WHAT YOU WILL DO >> Set down, exactly as written, the lines from the top of the data to the line that holds "rebase(rl, kids)", and omit the pictures.

STORED DATA >>

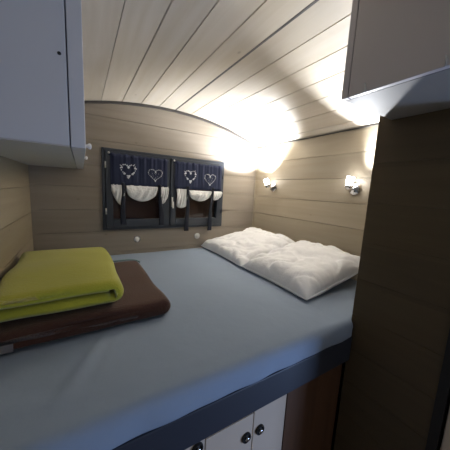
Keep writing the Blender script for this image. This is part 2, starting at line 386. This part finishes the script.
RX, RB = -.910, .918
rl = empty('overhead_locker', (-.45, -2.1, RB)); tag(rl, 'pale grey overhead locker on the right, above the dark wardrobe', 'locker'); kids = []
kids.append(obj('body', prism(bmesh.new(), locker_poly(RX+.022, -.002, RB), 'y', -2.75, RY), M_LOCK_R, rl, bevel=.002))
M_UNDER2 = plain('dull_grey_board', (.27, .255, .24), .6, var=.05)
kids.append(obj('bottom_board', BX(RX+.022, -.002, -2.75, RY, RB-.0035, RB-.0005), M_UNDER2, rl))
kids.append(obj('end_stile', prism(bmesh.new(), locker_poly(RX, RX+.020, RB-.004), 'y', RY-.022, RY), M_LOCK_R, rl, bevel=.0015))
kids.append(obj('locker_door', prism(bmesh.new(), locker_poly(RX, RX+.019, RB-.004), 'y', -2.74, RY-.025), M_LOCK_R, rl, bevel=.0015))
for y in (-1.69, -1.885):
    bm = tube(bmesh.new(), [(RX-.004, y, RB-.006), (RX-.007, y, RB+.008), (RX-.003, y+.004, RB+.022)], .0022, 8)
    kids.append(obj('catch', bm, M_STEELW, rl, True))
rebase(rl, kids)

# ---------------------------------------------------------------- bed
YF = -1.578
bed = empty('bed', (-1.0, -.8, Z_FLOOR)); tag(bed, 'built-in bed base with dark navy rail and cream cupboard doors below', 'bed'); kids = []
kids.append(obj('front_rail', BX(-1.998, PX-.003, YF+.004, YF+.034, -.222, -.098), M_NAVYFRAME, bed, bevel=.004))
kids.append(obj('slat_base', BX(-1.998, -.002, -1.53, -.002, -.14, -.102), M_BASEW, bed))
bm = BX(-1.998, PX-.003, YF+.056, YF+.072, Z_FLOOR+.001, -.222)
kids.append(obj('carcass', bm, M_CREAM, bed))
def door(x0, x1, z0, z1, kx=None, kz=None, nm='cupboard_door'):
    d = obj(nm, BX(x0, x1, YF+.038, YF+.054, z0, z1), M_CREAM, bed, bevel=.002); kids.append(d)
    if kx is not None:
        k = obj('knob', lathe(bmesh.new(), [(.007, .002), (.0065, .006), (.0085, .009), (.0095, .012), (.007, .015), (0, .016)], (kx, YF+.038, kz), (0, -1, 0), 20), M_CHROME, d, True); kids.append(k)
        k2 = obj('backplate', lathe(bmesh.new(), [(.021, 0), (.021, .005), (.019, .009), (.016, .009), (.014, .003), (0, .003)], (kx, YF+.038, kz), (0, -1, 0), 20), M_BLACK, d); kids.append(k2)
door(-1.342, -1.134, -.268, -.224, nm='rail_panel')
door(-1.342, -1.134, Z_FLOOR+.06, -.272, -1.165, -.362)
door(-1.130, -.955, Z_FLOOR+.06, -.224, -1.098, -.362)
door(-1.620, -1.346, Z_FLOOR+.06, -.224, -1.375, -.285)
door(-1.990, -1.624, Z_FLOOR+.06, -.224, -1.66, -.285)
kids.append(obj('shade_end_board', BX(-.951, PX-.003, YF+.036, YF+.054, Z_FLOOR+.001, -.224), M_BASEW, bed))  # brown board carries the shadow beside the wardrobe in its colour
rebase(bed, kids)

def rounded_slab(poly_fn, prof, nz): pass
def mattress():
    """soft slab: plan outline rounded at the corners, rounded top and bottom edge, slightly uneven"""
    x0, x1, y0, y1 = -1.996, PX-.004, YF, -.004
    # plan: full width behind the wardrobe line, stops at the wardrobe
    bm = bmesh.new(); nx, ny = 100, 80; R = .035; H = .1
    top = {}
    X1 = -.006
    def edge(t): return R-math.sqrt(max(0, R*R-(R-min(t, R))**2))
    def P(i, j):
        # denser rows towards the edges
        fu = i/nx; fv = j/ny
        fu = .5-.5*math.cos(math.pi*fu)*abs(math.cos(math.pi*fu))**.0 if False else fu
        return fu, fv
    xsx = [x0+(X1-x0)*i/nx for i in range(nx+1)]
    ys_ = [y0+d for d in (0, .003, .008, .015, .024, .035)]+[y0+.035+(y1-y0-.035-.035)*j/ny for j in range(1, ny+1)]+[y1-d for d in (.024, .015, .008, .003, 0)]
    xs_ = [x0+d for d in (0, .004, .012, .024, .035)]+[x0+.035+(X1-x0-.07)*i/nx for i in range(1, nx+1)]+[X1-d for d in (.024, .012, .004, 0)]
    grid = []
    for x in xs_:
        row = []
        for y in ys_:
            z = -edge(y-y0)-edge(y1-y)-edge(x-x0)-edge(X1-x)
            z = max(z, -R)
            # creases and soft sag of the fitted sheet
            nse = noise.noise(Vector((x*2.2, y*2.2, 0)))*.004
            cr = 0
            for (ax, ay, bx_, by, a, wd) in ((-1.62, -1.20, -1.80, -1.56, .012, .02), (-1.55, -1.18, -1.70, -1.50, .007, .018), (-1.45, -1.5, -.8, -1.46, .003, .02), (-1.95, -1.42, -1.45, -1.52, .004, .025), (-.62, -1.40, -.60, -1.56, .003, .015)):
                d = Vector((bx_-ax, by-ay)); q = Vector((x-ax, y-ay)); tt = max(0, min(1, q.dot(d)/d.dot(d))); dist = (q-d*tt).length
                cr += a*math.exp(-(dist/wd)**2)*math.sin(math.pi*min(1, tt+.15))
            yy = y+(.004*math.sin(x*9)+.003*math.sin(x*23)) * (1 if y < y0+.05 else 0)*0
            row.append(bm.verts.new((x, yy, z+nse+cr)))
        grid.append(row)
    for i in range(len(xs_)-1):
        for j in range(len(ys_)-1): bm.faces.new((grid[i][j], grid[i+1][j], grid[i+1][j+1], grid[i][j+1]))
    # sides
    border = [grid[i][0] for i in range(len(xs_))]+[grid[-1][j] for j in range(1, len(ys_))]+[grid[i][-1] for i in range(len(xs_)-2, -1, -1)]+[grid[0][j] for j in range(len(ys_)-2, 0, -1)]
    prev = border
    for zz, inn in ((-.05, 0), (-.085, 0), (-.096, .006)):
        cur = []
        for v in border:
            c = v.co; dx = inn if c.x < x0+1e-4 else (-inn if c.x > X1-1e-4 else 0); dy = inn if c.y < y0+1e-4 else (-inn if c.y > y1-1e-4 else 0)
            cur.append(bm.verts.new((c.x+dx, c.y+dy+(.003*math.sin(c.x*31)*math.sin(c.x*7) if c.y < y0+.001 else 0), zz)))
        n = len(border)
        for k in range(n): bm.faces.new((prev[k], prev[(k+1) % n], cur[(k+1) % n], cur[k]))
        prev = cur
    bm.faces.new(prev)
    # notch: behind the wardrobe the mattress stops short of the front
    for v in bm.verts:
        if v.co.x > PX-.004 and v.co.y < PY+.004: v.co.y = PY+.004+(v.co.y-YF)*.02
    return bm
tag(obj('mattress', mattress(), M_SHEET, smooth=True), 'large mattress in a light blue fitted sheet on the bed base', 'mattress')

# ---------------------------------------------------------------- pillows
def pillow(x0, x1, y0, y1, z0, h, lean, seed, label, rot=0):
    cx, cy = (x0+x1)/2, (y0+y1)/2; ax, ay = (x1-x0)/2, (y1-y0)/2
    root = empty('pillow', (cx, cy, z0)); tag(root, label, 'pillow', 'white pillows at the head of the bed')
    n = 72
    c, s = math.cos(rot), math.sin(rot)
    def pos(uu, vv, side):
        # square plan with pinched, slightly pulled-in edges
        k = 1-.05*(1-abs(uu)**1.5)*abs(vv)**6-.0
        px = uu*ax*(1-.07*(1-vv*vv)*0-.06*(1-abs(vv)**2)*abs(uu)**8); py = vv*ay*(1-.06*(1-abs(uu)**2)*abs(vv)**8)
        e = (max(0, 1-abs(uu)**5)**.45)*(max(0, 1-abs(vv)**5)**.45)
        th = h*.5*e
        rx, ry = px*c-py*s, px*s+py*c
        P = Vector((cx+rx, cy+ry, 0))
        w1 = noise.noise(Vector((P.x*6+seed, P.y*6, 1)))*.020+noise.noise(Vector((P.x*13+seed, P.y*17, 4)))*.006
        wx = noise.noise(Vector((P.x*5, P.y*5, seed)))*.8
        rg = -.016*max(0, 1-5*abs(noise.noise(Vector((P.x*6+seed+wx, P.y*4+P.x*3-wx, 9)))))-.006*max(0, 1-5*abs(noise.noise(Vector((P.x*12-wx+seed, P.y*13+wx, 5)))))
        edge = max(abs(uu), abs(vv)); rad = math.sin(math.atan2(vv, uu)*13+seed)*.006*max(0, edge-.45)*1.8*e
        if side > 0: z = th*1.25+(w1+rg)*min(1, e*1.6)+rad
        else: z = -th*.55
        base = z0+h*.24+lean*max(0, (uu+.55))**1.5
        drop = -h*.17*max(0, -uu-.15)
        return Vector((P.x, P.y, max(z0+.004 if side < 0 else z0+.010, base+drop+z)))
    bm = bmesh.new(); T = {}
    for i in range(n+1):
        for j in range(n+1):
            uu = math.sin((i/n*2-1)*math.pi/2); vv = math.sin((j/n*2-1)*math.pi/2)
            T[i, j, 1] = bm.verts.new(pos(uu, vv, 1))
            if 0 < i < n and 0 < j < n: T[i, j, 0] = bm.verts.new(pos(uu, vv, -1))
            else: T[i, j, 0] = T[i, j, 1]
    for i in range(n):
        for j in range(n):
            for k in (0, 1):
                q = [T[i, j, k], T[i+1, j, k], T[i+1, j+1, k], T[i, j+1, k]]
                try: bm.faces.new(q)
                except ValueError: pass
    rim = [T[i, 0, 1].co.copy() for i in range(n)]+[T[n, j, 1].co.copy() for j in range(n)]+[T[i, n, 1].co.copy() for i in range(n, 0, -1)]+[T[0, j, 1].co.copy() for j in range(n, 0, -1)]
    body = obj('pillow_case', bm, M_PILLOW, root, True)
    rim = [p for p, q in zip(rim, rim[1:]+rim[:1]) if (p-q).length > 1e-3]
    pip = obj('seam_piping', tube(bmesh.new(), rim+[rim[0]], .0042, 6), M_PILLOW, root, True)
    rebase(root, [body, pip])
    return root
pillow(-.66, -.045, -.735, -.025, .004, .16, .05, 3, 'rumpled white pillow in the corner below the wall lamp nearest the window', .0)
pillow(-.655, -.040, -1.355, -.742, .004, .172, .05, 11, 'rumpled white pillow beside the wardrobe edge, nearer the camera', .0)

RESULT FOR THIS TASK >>
Keep writing the Blender script for this image. This is part 2, starting at line 386. This part finishes the script.
RX, RB = -.910, .918
rl = empty('overhead_locker', (-.45, -2.1, RB)); tag(rl, 'pale grey overhead locker on the right, above the dark wardrobe', 'locker'); kids = []
kids.append(obj('body', prism(bmesh.new(), locker_poly(RX+.022, -.002, RB), 'y', -2.75, RY), M_LOCK_R, rl, bevel=.002))
M_UNDER2 = plain('dull_grey_board', (.27, .255, .24), .6, var=.05)
kids.append(obj('bottom_board', BX(RX+.022, -.002, -2.75, RY, RB-.0035, RB-.0005), M_UNDER2, rl))
kids.append(obj('end_stile', prism(bmesh.new(), locker_poly(RX, RX+.020, RB-.004), 'y', RY-.022, RY), M_LOCK_R, rl, bevel=.0015))
kids.append(obj('locker_door', prism(bmesh.new(), locker_poly(RX, RX+.019, RB-.004), 'y', -2.74, RY-.025), M_LOCK_R, rl, bevel=.0015))
for y in (-1.69, -1.885):
    bm = tube(bmesh.new(), [(RX-.004, y, RB-.006), (RX-.007, y, RB+.008), (RX-.003, y+.004, RB+.022)], .0022, 8)
    kids.append(obj('catch', bm, M_STEELW, rl, True))
rebase(rl, kids)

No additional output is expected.